Why Does It Take a Tragedy?

September 8, 2002

Welcome to Wyndspirit Dreams! This coming week marks the one year anniversary of the tragedy that occurred on September 11th. Patriotic fervor has been running high all year, and my anger is just as strong as it was a year ago. About two weeks after September 11th, I wrote the essay that I am including here. It holds just as true now as it did a year ago. September 11th inspired many impassioned essays, mostly angry at the terrorists. While I was also angry at them, I was even more angry at us. I remember the brief bouts of patriotism when some conflict would touch our little corner of the world. Why do Americans only stop to think about how great our country is when there is some crisis? Did the United States suddenly become a better place after September 11th? During the following weeks, you couldn’t buy an American flag for love nor money. Why weren’t all of these flag-wavers proud of our great country before some nutcases crashed a couple planes into a national landmark? OK, so it was bigger than that. A very skillful group of terrorists managed to demolish one of the most famous landmarks in one of the best-loved American cities, killing a lot of people, and affecting almost every American personally in one way or another. This patriotic fervor didn’t die down in a few months. It hasn’t died down in a year. But, I have to wonder, once the grieving process has been gone through, how long before patriotism falls out of popularity again? How long before we go back to taking our great country for granted? It seems hard to imagine right now, but I can guarantee it’s going to happen. And for that reason, I am angry, and my essay still holds true.

Why Does It Take a Tragedy?

Why does it take a tragedy to make us proud to be Americans? Why can’t we always realize that we live in the greatest country in the world?

The older generation came here looking for a better life, but brags about the "old country." The younger generation also comes here looking for a better life, but expects to be communicated with in their "native" language and demands that their children be taught in their "native" language rather than learn the language of their chosen country. And almost everybody, when asked their nationality, will answer with their ancestry, rather than say American.

We choose not to exercise our right to vote, and then we complain about our elected officials. We complain about paying taxes, and then we complain about poor school systems and roads and not having enough police officers. We complain about poor wages and the high cost of living. We complain about welfare mothers and the cost of daycare. Depending on our individual beliefs, we criticize Christians, atheists, liberals, conservatives, gays, straights, the rich, and the poor. 

Why does it take a tragedy for us to realize what we have? Why do people have to die to open our eyes? To make us realize that there are people who would literally kill us for what we take for granted?

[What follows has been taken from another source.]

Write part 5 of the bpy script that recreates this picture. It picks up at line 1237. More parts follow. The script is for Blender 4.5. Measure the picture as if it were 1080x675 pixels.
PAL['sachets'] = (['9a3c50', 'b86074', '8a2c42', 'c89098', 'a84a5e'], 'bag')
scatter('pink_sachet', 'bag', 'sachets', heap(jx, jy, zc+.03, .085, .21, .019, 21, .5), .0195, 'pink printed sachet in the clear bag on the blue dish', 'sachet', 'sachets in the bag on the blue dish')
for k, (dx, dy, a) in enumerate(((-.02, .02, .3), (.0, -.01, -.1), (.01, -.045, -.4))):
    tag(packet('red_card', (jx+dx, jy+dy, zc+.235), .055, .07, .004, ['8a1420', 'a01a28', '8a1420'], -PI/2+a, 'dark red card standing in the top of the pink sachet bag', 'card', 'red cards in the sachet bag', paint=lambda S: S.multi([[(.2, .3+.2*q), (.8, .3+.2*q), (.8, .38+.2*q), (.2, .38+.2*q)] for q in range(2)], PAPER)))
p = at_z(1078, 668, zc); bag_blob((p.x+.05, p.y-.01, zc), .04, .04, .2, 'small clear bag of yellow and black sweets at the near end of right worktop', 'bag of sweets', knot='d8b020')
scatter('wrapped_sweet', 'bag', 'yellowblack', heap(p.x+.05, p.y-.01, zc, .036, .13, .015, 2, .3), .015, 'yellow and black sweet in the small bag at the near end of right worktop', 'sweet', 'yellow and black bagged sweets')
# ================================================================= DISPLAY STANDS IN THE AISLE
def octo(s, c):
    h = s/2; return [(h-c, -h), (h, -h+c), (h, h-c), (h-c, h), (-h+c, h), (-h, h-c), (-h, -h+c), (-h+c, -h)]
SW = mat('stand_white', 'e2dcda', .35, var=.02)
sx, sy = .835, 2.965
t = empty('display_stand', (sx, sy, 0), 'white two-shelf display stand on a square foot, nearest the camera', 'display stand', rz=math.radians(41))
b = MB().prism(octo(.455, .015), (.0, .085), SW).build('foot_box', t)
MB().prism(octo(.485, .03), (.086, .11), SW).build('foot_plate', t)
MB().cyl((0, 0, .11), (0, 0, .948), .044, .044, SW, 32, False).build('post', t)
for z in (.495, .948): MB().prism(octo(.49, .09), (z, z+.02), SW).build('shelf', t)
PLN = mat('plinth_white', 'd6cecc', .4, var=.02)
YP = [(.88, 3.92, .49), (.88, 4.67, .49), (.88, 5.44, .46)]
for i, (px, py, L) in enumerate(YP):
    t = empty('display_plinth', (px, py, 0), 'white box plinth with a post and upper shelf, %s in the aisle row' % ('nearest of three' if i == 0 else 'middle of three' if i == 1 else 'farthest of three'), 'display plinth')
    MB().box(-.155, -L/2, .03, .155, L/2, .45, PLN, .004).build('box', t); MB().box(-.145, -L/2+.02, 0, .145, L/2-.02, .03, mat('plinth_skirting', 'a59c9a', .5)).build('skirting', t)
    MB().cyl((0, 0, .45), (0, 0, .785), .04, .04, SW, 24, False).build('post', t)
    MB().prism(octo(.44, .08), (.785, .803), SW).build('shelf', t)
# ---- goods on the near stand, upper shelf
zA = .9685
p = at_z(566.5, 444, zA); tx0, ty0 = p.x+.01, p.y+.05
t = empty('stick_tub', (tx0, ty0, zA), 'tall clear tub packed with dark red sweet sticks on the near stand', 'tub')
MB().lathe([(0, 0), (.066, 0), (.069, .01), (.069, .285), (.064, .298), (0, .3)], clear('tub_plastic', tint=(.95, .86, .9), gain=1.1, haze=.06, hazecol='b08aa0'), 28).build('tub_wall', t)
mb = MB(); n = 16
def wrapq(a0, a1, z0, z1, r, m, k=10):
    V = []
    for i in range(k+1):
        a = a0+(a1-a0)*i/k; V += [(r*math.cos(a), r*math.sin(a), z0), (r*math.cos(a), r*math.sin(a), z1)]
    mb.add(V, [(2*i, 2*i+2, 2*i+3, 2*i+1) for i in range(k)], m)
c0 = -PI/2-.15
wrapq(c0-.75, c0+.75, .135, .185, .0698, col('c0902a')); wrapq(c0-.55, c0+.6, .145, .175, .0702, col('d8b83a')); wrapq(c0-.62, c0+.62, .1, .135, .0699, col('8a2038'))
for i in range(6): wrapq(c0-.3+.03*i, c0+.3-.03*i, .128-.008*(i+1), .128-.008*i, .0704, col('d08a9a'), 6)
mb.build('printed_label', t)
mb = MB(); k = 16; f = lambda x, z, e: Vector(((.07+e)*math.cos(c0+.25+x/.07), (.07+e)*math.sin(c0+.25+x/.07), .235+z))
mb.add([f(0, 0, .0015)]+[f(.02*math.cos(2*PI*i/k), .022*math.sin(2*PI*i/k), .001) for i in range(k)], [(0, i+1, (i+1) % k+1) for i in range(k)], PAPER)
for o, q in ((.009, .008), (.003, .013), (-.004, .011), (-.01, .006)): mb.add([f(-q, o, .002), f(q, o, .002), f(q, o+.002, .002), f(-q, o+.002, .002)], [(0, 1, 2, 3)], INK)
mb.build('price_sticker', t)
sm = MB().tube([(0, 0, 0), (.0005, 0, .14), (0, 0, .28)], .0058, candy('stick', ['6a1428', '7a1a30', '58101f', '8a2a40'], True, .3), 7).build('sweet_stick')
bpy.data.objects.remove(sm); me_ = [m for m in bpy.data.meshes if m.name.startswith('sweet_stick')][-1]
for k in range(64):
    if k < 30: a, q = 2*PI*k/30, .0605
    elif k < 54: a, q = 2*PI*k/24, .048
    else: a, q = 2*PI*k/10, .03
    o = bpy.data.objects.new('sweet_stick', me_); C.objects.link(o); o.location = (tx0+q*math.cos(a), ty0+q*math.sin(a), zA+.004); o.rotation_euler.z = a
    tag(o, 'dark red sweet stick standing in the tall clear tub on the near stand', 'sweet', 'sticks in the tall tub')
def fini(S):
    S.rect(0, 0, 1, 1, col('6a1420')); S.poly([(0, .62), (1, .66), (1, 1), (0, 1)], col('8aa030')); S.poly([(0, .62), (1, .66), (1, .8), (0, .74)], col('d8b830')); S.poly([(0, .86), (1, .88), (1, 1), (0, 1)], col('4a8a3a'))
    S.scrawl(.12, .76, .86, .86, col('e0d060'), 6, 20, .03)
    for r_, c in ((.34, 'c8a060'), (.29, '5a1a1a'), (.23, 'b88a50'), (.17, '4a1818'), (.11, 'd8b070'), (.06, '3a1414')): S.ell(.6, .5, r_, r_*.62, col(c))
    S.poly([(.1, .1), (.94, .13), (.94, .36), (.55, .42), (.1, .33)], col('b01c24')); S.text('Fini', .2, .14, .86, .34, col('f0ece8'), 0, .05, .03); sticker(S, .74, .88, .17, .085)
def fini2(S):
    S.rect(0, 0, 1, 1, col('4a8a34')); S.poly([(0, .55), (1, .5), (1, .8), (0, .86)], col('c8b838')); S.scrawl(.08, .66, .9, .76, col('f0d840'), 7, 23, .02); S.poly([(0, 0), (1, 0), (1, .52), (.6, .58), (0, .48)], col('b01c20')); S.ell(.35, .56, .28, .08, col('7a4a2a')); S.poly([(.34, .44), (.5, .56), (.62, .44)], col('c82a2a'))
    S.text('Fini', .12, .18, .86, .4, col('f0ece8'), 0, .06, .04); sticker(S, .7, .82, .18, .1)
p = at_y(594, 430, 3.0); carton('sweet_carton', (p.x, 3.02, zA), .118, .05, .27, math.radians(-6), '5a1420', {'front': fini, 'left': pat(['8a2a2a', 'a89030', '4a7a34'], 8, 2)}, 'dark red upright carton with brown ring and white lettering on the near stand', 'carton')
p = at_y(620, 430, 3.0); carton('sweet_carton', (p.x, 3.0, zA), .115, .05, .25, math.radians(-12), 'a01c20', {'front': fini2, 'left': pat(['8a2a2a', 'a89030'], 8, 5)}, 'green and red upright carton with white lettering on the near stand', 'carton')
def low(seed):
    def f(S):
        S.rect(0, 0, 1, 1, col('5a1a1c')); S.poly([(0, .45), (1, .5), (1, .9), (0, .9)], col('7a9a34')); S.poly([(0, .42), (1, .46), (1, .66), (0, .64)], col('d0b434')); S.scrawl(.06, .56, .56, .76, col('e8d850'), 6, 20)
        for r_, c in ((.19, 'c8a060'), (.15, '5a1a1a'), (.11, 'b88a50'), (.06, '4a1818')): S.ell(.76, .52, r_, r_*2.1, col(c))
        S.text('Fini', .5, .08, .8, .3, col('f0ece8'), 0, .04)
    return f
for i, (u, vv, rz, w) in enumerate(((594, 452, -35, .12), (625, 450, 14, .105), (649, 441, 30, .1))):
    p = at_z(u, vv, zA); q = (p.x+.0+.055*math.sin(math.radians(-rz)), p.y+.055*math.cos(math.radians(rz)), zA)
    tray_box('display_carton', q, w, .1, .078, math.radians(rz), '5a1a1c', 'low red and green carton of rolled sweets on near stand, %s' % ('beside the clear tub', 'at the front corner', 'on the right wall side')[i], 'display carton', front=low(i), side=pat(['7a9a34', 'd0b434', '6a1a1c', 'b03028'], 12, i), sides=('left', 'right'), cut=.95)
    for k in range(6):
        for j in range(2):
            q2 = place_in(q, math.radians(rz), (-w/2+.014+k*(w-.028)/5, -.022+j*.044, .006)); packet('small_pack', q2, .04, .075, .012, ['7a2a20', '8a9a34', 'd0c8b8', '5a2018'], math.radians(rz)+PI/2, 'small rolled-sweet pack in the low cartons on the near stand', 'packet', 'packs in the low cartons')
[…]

Not everything is easy for all of us in the United States. Some of us do fight for our very survival. However, even then, we know that if we work hard enough, try hard enough, we can make something of ourselves. There is always a way, because we are in America.

Sure, patriotic fervor is running high these days, but two years from now we’ll be back to grumbling and taking our great country for granted. How many of us will still be flying the flags we’ve purchased this past week? How many of us will even think to put our hands over our hearts when the flag passes by at the head of the Fourth of July parade next year? You want to know what’s sad? Two years from now, nobody is going to be writing impassioned essays like this—and that is when we will really need them.